In February, market concerns grew regarding the Federal Reserve's more aggressive stance following higher-than-expected inflation and wages in January. The elevated inflation rates prompted some Fed members to support a quicker initiation of rate hikes. Additionally, the Russian military action in Ukraine contributed to the weakening of global stock prices towards the end of the month, creating turmoil in bond, commodity, and currency markets.

U.S. 10-year yields initially surpassed the 2% threshold in mid-February but then retraced. The recalibration of monetary policy initially pushed long-term interest rates higher, but geopolitical tensions in the latter half of the month dampened investor sentiment, leading to a decrease in rates to 1.82% by month-end. All segments of the bond market registered negative returns during the month. The German 10-year interest rate briefly rose above 0%, reaching 0.33% in mid-February before declining again. In the corporate bond segment, high credit-rated bonds experienced a negative return of 2.5% in euro terms.

Jim Bullard, a voting member of the Federal Reserve, expressed his support for a 0.50% increase in the key interest rate in March, aiming to bring the short-term interest rate to 1% by July. The Bank of England raised its key interest rate by 0.25% early in February, reaching 0.50%. The European Central Bank (ECB) held a meeting in early February, maintaining its monetary policy unchanged. However, ECB President Christine Lagarde surprised market participants during the subsequent press conference by refraining from confirming her previous statement that the ECB was unlikely to raise interest rates in 2022. Nevertheless, she emphasized that the principle of sequencing, ending net asset purchases before increasing interest rates, remained in place. As a result, the markets quickly anticipated two 0.25% interest rate hikes in the second half of the year, although by month-end, these expectations were revised downward due to the risks posed by the conflict in the East to the Eurozone economy.

The dollar index saw a modest 0.2% increase during the month, concealing significant fluctuations against various currencies, particularly the euro. The euro initially appreciated significantly against the dollar in the first half of the month, climbing from 1.11 to 1.15. However, as geopolitical tensions escalated, the dollar strengthened. The Swiss franc and Japanese yen gained value in the latter half of the month as risk aversion returned to the markets.

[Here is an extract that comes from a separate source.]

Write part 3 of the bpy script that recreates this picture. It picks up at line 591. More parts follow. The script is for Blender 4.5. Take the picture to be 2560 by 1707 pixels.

The Russian ruble declined following the West's imposition of severe sanctions on the Russian economy at the end of the month.

Commodities performed well in February, with gold rising nearly 6% and WTI crude oil experiencing a nearly 9% increase, following a 17% rise in January. Agricultural commodities also saw a 10% uptick due to concerns of supply shortages for certain raw materials (wheat, corn) from Ukraine. Furthermore, industrial metal prices displayed positive growth throughout February.

Notice:

This Market Intelligence report is provided by Sabco® Investment Pte Ltd for informational purposes only and does not constitute financial, legal, or investment advice. While every effort has been made to ensure the accuracy of the information, Sabco® Investment makes no warranties or representations regarding its completeness or reliability. Past performance is not indicative of future results. Readers are advised to consult a qualified financial advisor before making any investment decisions.